**Source data**
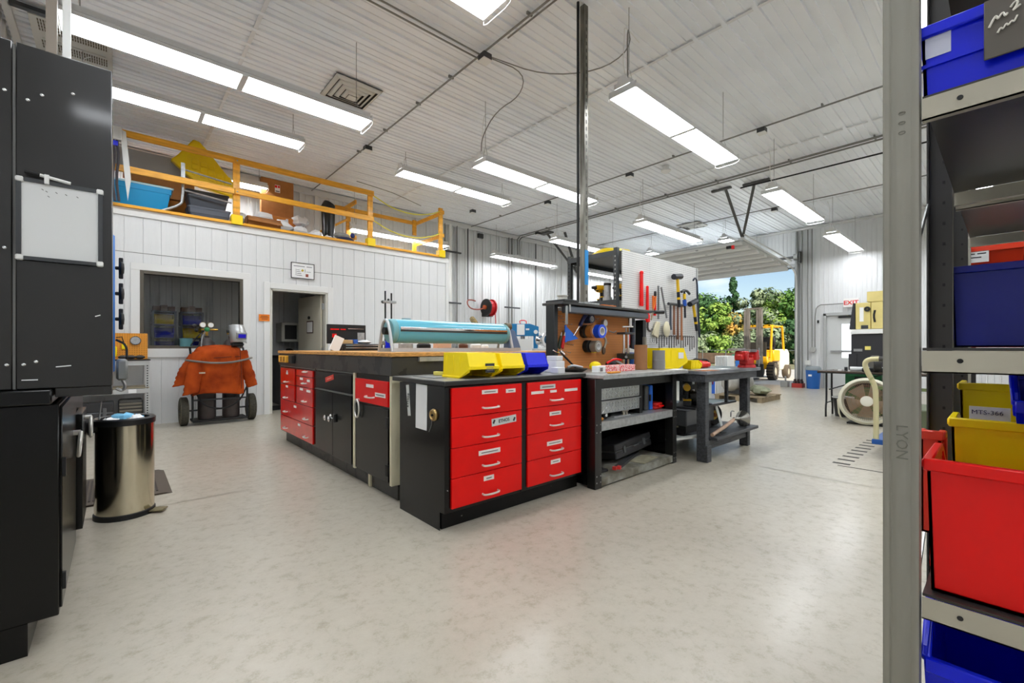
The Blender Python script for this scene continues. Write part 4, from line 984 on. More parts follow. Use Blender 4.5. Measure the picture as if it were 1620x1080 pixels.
# ---------------------------------------------------------------- black steel rack with white pegboard side
t = thing('storage_rack', 'black slotted steel rack behind the tool panel with a deep top shelf', 'shelving', (5.2,3.35,0))
rk = M('rack_grey', (72,76,78), .45, .35, var=.1)
holes = M('hole_light', (170,172,170), .6)
for x in (4.30,6.14):
    for y in (3.00,3.70):
        p = MB().box(x,x+.045,y-.005,y,0,2.26).box(x,x+.005,y,y+.045,0,2.26).build('post', rk, t, world=True)
        if x < 5:
            m = MB()
            for k in range(36): m.box(x-.001,x+.0005,y+.014,y+.030,.45+.05*k,.468+.05*k)
            m.build('slot_hole', M('hole_dark',(20,20,20),.7) if y > 3.3 else holes, p, world=True)['kind'] = 'stuff'
for z in (.25,.95,1.60,2.17):
    m = MB(); m.box(4.30,6.18,3.0,3.745,z+.05,z+.06); m.box(4.295,4.30,3.0,3.745,z,z+.06); m.box(6.18,6.185,3.0,3.745,z,z+.06); m.box(4.30,6.18,3.745,3.75,z,z+.06)
    m.build('shelf', rk, t, world=True)
t = thing('air_hose_coil', 'yellow air hose coiled on top of the black steel rack', 'hose', (4.75,3.4,2.235))
hy = M('hose_yellow', (226,200,20), .45)
for i in range(5):
    r = .30-.02*i; m = MB(); m.tube([(4.72+r*math.cos(a)*1.0, 3.36+r*math.sin(a)*.95, 2.247+.017*i+.006*math.sin(3*a+i)) for a in [2*PI*k/26 for k in range(26)]], .011, 6, closed=True); m.build('coil', hy, t, world=True)
def cordless(loc, rz, label):
    t = thing('cordless_drill', label, 'power tool', loc, rz, 'cordless tools')
    yl = M('tool_yellow', (240,186,16), .4); bk = M('tool_black', (26,26,28), .45)
    MB().cyl((-.08,0,.17),(.07,0,.17),.032,n=14).build('motor_body', yl, t)
    MB().cyl((.07,0,.17),(.13,0,.17),.024,.016,n=12).build('chuck', bk, t)
    MB().bar((-.03,0,.15),(-.045,0,.05),.032,.04,(1,0,0)).build('grip', bk, t, bev=.006)
    MB().box(-.10,.02,-.035,.035,0,.05).build('battery', bk, t, bev=.006)
    MB().box(-.1,.02,-.036,.036,.05,.062).build('battery_clip', yl, t, bev=.002)
    return t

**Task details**
Pictures are excluded; output everything else in the data verbatim.

**Correct output**
The Blender Python script for this scene continues. Write part 4, from line 984 on. More parts follow. Use Blender 4.5. Measure the picture as if it were 1620x1080 pixels.
# ---------------------------------------------------------------- black steel rack with white pegboard side
t = thing('storage_rack', 'black slotted steel rack behind the tool panel with a deep top shelf', 'shelving', (5.2,3.35,0))
rk = M('rack_grey', (72,76,78), .45, .35, var=.1)
holes = M('hole_light', (170,172,170), .6)
for x in (4.30,6.14):
    for y in (3.00,3.70):
        p = MB().box(x,x+.045,y-.005,y,0,2.26).box(x,x+.005,y,y+.045,0,2.26).build('post', rk, t, world=True)
        if x < 5:
            m = MB()
            for k in range(36): m.box(x-.001,x+.0005,y+.014,y+.030,.45+.05*k,.468+.05*k)
            m.build('slot_hole', M('hole_dark',(20,20,20),.7) if y > 3.3 else holes, p, world=True)['kind'] = 'stuff'
for z in (.25,.95,1.60,2.17):
    m = MB(); m.box(4.30,6.18,3.0,3.745,z+.05,z+.06); m.box(4.295,4.30,3.0,3.745,z,z+.06); m.box(6.18,6.185,3.0,3.745,z,z+.06); m.box(4.30,6.18,3.745,3.75,z,z+.06)
    m.build('shelf', rk, t, world=True)
t = thing('air_hose_coil', 'yellow air hose coiled on top of the black steel rack', 'hose', (4.75,3.4,2.235))
hy = M('hose_yellow', (226,200,20), .45)
for i in range(5):
    r = .30-.02*i; m = MB(); m.tube([(4.72+r*math.cos(a)*1.0, 3.36+r*math.sin(a)*.95, 2.247+.017*i+.006*math.sin(3*a+i)) for a in [2*PI*k/26 for k in range(26)]], .011, 6, closed=True); m.build('coil', hy, t, world=True)
def cordless(loc, rz, label):
    t = thing('cordless_drill', label, 'power tool', loc, rz, 'cordless tools')
    yl = M('tool_yellow', (240,186,16), .4); bk = M('tool_black', (26,26,28), .45)
    MB().cyl((-.08,0,.17),(.07,0,.17),.032,n=14).build('motor_body', yl, t)
    MB().cyl((.07,0,.17),(.13,0,.17),.024,.016,n=12).build('chuck', bk, t)
    MB().bar((-.03,0,.15),(-.045,0,.05),.032,.04,(1,0,0)).build('grip', bk, t, bev=.006)
    MB().box(-.10,.02,-.035,.035,0,.05).build('battery', bk, t, bev=.006)
    MB().box(-.1,.02,-.036,.036,.05,.062).build('battery_clip', yl, t, bev=.002)
    return t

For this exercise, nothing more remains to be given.